** start of RECORDS SHOWN **
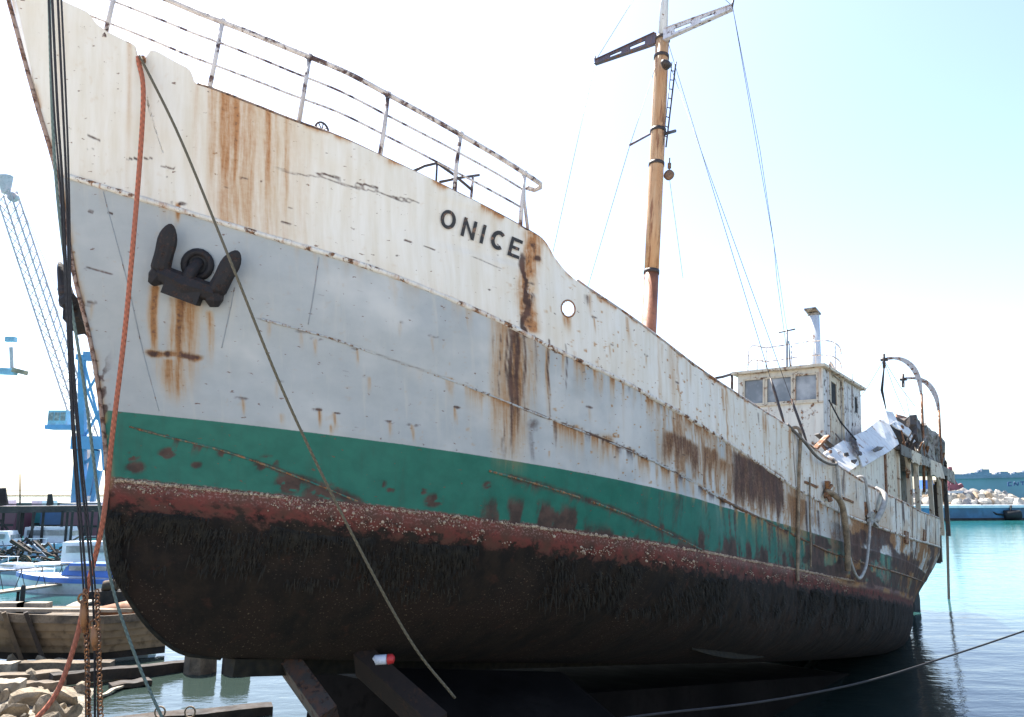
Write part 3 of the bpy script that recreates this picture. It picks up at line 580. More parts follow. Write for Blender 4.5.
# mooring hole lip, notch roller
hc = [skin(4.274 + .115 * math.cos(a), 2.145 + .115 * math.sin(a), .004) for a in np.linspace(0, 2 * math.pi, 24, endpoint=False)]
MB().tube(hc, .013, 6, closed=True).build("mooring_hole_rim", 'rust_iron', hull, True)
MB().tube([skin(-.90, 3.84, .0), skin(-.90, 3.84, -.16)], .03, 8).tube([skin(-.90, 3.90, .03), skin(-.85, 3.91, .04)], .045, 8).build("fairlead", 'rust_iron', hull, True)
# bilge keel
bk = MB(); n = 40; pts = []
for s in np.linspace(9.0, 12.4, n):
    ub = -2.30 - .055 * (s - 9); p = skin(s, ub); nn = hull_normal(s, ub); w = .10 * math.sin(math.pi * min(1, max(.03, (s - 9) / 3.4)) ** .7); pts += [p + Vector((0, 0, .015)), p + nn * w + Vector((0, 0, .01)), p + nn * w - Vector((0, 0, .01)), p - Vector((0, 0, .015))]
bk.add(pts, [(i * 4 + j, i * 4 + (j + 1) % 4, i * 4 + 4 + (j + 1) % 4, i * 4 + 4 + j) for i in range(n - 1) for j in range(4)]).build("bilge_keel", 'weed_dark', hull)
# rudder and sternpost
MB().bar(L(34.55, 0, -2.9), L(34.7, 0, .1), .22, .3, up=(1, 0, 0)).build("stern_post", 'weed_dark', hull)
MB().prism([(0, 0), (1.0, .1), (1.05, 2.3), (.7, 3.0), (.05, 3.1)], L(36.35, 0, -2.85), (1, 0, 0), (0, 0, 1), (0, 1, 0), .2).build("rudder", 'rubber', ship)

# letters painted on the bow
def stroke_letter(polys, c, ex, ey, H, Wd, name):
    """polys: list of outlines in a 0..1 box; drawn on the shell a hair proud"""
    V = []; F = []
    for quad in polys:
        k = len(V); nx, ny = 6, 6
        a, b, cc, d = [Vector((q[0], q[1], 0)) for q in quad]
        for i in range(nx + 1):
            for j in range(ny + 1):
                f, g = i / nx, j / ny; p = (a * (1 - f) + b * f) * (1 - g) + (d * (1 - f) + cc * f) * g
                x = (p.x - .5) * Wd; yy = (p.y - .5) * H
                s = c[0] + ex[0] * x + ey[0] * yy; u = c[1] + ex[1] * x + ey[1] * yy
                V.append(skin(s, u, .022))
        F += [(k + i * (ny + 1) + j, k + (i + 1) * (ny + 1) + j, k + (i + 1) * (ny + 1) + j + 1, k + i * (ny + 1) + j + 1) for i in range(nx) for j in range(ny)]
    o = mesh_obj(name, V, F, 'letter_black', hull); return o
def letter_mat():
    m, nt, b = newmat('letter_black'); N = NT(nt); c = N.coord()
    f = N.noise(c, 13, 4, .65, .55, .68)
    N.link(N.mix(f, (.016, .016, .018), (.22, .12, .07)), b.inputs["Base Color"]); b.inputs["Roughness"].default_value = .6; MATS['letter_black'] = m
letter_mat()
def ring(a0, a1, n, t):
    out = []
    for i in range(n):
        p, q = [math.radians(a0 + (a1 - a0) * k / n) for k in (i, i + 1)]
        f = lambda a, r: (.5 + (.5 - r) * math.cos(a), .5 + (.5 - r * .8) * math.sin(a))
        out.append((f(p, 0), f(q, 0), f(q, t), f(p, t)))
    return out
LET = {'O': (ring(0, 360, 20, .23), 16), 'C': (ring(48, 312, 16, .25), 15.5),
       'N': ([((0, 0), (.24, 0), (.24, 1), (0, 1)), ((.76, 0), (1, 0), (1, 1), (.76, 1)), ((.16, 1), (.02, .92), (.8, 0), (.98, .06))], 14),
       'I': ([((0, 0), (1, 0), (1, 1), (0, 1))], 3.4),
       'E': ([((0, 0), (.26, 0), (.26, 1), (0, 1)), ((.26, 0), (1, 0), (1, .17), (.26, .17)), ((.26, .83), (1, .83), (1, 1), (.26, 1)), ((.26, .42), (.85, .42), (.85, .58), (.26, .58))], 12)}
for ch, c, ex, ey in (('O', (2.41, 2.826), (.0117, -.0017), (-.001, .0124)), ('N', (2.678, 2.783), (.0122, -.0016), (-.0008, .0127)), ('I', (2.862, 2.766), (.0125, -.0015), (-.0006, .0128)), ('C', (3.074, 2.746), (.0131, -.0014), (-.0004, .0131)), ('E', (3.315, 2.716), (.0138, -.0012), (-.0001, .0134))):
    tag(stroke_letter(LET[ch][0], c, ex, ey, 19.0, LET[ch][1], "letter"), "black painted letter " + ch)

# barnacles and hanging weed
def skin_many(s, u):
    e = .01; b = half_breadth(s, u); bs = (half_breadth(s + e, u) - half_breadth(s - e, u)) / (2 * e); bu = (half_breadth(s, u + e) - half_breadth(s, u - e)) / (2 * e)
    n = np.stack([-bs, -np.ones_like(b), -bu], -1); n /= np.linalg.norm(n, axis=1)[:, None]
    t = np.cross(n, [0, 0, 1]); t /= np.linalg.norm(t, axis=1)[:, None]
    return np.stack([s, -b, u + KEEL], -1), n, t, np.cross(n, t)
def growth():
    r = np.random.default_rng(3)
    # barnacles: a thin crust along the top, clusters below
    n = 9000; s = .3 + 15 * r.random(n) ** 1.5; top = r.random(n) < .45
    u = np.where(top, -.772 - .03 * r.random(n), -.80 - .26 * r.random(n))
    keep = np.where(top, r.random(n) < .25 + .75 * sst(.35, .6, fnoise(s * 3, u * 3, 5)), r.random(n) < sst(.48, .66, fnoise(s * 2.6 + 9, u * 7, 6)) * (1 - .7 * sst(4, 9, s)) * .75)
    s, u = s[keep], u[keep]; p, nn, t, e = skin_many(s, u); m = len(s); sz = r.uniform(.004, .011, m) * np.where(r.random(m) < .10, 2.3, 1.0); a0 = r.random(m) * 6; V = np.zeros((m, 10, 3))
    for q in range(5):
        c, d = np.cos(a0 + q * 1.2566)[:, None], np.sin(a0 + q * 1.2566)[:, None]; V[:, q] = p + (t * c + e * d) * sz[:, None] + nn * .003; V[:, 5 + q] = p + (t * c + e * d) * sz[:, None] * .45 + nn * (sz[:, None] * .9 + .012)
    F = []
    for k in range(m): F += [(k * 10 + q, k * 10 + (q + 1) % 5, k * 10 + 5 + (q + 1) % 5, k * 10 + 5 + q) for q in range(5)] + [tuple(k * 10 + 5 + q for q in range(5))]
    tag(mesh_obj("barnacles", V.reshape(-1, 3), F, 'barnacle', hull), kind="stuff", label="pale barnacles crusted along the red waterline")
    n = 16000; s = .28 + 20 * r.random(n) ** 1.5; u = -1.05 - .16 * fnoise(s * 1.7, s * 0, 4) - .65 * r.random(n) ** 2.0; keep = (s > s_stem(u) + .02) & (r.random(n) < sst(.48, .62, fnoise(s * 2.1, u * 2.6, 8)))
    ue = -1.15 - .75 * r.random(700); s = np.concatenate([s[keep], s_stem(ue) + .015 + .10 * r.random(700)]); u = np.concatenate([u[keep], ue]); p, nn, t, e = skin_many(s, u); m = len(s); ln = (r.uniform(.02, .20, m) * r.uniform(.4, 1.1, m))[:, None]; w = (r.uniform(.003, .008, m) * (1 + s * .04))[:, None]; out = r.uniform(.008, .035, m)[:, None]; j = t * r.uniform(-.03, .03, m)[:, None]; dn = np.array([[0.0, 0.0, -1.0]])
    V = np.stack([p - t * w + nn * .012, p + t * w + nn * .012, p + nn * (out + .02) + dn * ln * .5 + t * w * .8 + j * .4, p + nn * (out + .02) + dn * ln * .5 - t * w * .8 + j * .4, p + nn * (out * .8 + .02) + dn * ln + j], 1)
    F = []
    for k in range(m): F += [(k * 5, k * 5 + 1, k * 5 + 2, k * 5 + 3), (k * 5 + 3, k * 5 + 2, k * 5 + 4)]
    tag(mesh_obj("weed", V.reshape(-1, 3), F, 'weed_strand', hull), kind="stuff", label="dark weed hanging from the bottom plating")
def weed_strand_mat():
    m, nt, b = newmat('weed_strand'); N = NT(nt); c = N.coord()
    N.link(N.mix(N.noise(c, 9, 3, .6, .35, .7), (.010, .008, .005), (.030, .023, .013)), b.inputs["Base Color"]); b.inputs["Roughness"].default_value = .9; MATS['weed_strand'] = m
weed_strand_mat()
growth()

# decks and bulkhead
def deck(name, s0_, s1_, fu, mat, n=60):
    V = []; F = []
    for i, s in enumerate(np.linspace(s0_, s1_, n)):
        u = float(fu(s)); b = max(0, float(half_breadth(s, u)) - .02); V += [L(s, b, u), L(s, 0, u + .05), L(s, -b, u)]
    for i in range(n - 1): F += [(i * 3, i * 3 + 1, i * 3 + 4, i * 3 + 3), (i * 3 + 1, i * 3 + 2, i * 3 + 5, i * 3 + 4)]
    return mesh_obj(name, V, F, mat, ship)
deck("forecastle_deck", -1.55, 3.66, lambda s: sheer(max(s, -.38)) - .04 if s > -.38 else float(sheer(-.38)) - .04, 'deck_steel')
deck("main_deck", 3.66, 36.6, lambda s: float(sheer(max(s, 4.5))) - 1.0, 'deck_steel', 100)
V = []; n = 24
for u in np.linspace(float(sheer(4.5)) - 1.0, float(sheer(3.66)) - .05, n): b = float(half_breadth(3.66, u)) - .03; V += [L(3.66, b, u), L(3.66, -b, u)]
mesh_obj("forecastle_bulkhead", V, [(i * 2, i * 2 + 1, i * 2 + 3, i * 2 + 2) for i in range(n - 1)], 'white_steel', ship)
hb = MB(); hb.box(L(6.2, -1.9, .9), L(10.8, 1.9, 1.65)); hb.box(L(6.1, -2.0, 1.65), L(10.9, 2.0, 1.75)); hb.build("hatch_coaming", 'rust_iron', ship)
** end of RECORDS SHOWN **
** start of RECORDS SHOWN **
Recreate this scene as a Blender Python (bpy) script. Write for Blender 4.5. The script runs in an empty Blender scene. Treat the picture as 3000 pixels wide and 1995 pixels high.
** end of RECORDS SHOWN **
* **GOAL**:
Among the lines of the records above, count those holding the string "Write", and report only the number.

* **SOLUTION TO THIS PROBLEM**:
2